• Dataset content:
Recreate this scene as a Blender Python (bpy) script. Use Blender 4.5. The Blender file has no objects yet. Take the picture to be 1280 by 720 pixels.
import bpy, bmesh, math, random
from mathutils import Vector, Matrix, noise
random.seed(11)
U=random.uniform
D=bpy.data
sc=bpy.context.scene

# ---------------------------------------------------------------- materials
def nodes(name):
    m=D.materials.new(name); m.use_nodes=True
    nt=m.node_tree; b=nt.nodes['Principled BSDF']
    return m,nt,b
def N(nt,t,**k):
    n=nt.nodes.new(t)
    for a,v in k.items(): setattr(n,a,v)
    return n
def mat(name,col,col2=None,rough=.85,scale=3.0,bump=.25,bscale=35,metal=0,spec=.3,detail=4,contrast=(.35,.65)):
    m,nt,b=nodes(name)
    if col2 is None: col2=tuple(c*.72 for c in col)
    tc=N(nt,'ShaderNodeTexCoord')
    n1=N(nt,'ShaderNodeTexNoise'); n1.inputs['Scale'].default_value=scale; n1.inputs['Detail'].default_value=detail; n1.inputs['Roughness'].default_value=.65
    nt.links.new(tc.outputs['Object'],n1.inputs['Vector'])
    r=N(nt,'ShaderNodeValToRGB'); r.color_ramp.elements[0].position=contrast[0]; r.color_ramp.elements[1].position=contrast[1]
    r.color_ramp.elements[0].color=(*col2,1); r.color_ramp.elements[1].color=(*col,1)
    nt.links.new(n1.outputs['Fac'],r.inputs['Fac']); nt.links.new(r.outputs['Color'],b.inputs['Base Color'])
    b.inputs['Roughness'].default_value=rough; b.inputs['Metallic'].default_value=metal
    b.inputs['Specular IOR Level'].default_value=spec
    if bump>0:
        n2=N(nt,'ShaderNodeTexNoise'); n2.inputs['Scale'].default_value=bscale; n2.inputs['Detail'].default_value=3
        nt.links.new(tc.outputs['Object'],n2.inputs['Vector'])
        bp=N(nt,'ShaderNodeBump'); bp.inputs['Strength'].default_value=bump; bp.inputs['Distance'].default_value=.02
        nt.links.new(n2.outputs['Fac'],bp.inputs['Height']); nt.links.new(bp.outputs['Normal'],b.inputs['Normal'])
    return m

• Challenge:
Reproduce the full listing above, character for character.

• Full solution:
Recreate this scene as a Blender Python (bpy) script. Use Blender 4.5. The Blender file has no objects yet. Take the picture to be 1280 by 720 pixels.
import bpy, bmesh, math, random
from mathutils import Vector, Matrix, noise
random.seed(11)
U=random.uniform
D=bpy.data
sc=bpy.context.scene

# ---------------------------------------------------------------- materials
def nodes(name):
    m=D.materials.new(name); m.use_nodes=True
    nt=m.node_tree; b=nt.nodes['Principled BSDF']
    return m,nt,b
def N(nt,t,**k):
    n=nt.nodes.new(t)
    for a,v in k.items(): setattr(n,a,v)
    return n
def mat(name,col,col2=None,rough=.85,scale=3.0,bump=.25,bscale=35,metal=0,spec=.3,detail=4,contrast=(.35,.65)):
    m,nt,b=nodes(name)
    if col2 is None: col2=tuple(c*.72 for c in col)
    tc=N(nt,'ShaderNodeTexCoord')
    n1=N(nt,'ShaderNodeTexNoise'); n1.inputs['Scale'].default_value=scale; n1.inputs['Detail'].default_value=detail; n1.inputs['Roughness'].default_value=.65
    nt.links.new(tc.outputs['Object'],n1.inputs['Vector'])
    r=N(nt,'ShaderNodeValToRGB'); r.color_ramp.elements[0].position=contrast[0]; r.color_ramp.elements[1].position=contrast[1]
    r.color_ramp.elements[0].color=(*col2,1); r.color_ramp.elements[1].color=(*col,1)
    nt.links.new(n1.outputs['Fac'],r.inputs['Fac']); nt.links.new(r.outputs['Color'],b.inputs['Base Color'])
    b.inputs['Roughness'].default_value=rough; b.inputs['Metallic'].default_value=metal
    b.inputs['Specular IOR Level'].default_value=spec
    if bump>0:
        n2=N(nt,'ShaderNodeTexNoise'); n2.inputs['Scale'].default_value=bscale; n2.inputs['Detail'].default_value=3
        nt.links.new(tc.outputs['Object'],n2.inputs['Vector'])
        bp=N(nt,'ShaderNodeBump'); bp.inputs['Strength'].default_value=bump; bp.inputs['Distance'].default_value=.02
        nt.links.new(n2.outputs['Fac'],bp.inputs['Height']); nt.links.new(bp.outputs['Normal'],b.inputs['Normal'])
    return m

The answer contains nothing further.